• AIM OF THE EXERCISE: Quote the material below exactly as written, from the first line to the line that holds "col = sc.collection", endpoints included.

• GIVEN INFORMATION:

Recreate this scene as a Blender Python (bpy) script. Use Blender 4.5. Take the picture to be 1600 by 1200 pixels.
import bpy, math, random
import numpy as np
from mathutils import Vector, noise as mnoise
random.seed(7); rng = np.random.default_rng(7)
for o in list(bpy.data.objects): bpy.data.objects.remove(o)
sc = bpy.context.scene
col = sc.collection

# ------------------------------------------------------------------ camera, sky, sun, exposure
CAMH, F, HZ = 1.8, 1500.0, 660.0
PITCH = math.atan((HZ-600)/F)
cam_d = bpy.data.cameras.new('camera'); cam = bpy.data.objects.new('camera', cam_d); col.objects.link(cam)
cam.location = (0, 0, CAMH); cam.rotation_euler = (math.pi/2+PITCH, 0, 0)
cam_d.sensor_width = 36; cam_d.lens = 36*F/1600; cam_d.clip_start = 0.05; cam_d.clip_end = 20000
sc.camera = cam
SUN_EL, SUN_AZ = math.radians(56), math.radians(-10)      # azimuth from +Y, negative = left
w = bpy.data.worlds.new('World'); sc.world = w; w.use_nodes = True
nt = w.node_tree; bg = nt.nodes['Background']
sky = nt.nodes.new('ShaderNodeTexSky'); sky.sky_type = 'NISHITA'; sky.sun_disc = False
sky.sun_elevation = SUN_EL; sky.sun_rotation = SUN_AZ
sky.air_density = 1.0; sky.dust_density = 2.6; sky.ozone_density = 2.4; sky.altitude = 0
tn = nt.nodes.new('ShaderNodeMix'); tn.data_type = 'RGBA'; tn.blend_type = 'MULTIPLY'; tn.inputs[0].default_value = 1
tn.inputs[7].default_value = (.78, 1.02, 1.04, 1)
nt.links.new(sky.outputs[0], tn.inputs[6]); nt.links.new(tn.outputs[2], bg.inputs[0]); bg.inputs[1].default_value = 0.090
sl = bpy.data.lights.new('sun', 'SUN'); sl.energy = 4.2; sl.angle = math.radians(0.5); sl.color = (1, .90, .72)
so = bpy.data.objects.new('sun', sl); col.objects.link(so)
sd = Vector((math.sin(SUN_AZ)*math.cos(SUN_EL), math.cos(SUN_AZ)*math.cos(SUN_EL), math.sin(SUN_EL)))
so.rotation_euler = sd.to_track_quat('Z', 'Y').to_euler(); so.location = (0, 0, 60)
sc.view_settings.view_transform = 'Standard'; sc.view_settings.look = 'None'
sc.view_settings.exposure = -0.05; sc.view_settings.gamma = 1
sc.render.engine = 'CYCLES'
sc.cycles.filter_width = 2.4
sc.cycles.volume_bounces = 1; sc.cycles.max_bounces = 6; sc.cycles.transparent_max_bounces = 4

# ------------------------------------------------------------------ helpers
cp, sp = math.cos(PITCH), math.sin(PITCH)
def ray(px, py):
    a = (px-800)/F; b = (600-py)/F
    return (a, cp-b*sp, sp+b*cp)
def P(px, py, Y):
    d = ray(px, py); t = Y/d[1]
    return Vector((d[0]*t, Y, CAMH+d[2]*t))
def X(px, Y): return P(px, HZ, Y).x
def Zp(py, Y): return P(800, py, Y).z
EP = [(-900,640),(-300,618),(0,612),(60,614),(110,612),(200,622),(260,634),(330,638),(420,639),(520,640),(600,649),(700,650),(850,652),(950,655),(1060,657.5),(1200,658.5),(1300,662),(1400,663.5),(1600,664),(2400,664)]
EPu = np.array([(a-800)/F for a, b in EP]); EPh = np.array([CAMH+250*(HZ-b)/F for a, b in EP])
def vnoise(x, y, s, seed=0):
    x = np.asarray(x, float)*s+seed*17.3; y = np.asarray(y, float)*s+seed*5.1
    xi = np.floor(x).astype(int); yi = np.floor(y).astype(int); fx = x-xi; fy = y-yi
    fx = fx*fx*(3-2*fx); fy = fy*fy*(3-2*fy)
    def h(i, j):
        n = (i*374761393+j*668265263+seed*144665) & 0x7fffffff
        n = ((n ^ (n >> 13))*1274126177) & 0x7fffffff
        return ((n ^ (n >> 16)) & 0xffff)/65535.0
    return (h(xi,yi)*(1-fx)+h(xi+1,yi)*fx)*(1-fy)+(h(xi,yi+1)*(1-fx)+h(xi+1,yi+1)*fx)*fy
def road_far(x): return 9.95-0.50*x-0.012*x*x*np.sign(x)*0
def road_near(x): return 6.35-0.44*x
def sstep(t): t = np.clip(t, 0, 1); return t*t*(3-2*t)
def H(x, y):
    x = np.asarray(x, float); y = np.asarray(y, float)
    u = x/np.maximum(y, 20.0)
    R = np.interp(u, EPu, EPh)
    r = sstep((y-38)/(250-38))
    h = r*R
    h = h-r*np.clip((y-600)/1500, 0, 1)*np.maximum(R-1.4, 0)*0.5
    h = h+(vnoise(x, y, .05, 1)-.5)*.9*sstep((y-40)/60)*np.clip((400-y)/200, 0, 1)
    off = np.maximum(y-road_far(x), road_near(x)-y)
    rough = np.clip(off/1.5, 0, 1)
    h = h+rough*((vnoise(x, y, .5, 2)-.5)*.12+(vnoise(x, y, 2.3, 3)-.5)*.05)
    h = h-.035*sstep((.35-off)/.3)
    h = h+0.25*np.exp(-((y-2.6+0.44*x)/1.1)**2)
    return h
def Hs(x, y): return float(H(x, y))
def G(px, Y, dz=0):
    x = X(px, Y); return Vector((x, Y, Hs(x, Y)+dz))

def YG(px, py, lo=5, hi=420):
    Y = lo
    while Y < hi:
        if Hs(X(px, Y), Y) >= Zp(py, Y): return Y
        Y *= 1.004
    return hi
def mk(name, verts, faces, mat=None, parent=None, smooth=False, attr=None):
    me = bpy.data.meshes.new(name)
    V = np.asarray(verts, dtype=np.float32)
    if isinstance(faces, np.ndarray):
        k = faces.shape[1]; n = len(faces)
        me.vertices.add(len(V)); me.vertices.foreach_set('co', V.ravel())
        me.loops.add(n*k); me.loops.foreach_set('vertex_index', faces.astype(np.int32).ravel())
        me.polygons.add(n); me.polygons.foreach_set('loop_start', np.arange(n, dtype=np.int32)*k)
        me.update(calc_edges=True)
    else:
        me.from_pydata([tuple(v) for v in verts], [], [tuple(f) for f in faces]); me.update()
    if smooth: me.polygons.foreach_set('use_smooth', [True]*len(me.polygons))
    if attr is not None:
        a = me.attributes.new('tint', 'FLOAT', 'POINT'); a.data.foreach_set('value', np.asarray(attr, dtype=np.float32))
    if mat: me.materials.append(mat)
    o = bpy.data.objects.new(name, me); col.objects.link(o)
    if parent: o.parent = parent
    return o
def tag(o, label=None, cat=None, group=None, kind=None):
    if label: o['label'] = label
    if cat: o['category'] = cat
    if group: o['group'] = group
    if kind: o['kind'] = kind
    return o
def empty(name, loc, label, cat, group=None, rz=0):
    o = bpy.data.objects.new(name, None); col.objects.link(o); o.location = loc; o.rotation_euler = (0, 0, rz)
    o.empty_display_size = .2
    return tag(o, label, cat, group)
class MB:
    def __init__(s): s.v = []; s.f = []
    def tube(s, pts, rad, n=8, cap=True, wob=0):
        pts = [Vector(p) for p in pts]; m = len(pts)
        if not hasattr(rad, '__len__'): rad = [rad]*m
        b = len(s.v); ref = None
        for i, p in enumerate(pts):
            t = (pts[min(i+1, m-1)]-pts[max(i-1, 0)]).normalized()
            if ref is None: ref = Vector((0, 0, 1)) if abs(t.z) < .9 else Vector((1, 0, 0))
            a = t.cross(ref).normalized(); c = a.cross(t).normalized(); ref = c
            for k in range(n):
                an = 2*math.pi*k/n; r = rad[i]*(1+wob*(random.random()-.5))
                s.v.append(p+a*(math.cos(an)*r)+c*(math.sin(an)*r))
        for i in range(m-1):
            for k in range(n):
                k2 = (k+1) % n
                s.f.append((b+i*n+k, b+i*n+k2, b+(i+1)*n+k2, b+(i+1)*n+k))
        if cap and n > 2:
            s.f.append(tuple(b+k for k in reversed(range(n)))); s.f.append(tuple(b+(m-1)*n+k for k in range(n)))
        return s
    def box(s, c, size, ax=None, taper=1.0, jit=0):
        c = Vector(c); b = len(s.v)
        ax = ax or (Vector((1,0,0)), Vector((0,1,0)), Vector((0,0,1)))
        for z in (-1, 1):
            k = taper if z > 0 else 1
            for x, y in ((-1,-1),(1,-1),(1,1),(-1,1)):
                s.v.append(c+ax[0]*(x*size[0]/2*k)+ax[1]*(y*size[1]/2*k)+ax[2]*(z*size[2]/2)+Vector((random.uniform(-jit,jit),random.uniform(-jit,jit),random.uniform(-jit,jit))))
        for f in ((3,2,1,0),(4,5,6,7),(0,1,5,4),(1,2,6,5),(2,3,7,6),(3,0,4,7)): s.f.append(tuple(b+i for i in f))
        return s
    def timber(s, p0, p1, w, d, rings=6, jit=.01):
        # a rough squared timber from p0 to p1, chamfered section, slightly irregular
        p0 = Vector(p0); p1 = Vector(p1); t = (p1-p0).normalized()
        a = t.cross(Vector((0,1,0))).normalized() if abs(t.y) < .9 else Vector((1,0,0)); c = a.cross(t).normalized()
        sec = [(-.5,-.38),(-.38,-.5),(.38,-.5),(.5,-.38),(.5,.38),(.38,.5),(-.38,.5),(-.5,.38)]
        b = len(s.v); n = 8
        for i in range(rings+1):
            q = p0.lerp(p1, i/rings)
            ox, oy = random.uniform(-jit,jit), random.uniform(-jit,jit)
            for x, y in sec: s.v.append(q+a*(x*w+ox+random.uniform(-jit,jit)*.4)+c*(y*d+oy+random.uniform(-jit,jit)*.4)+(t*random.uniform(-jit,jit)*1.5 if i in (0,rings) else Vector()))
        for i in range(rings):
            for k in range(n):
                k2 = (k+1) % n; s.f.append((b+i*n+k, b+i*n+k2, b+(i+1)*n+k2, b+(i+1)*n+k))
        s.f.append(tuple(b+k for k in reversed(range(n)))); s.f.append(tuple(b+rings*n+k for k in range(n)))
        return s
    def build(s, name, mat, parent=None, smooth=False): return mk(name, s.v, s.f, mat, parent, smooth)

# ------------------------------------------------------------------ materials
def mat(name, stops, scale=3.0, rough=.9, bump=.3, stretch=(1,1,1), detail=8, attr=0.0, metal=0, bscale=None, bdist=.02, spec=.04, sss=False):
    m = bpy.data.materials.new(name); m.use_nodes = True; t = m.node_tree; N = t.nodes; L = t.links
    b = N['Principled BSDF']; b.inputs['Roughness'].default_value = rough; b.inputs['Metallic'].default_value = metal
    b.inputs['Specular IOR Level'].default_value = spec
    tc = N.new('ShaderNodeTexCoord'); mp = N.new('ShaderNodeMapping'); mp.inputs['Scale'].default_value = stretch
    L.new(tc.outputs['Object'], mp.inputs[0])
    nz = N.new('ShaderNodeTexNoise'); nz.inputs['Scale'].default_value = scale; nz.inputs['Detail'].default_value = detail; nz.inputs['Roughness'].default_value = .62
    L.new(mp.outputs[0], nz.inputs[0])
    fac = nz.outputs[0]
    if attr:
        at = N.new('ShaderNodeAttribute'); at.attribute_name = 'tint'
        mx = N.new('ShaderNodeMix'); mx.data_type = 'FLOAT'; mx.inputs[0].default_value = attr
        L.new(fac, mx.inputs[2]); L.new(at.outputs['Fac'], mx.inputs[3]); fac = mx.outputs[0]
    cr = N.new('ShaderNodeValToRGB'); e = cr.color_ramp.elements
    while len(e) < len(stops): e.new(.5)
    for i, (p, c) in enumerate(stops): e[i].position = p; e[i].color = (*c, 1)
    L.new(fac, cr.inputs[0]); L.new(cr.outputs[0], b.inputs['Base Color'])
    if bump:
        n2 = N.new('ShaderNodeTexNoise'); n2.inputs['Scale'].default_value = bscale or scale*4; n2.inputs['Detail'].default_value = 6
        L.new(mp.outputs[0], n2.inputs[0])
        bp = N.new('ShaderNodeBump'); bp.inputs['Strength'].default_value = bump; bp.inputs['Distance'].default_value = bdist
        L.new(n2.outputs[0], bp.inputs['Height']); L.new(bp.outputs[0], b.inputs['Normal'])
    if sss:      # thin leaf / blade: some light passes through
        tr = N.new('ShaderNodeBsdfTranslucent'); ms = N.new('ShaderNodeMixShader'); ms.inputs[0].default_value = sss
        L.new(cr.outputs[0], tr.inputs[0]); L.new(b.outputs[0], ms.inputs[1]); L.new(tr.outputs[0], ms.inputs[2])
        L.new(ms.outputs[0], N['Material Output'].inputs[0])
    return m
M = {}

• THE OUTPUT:
Recreate this scene as a Blender Python (bpy) script. Use Blender 4.5. Take the picture to be 1600 by 1200 pixels.
import bpy, math, random
import numpy as np
from mathutils import Vector, noise as mnoise
random.seed(7); rng = np.random.default_rng(7)
for o in list(bpy.data.objects): bpy.data.objects.remove(o)
sc = bpy.context.scene
col = sc.collection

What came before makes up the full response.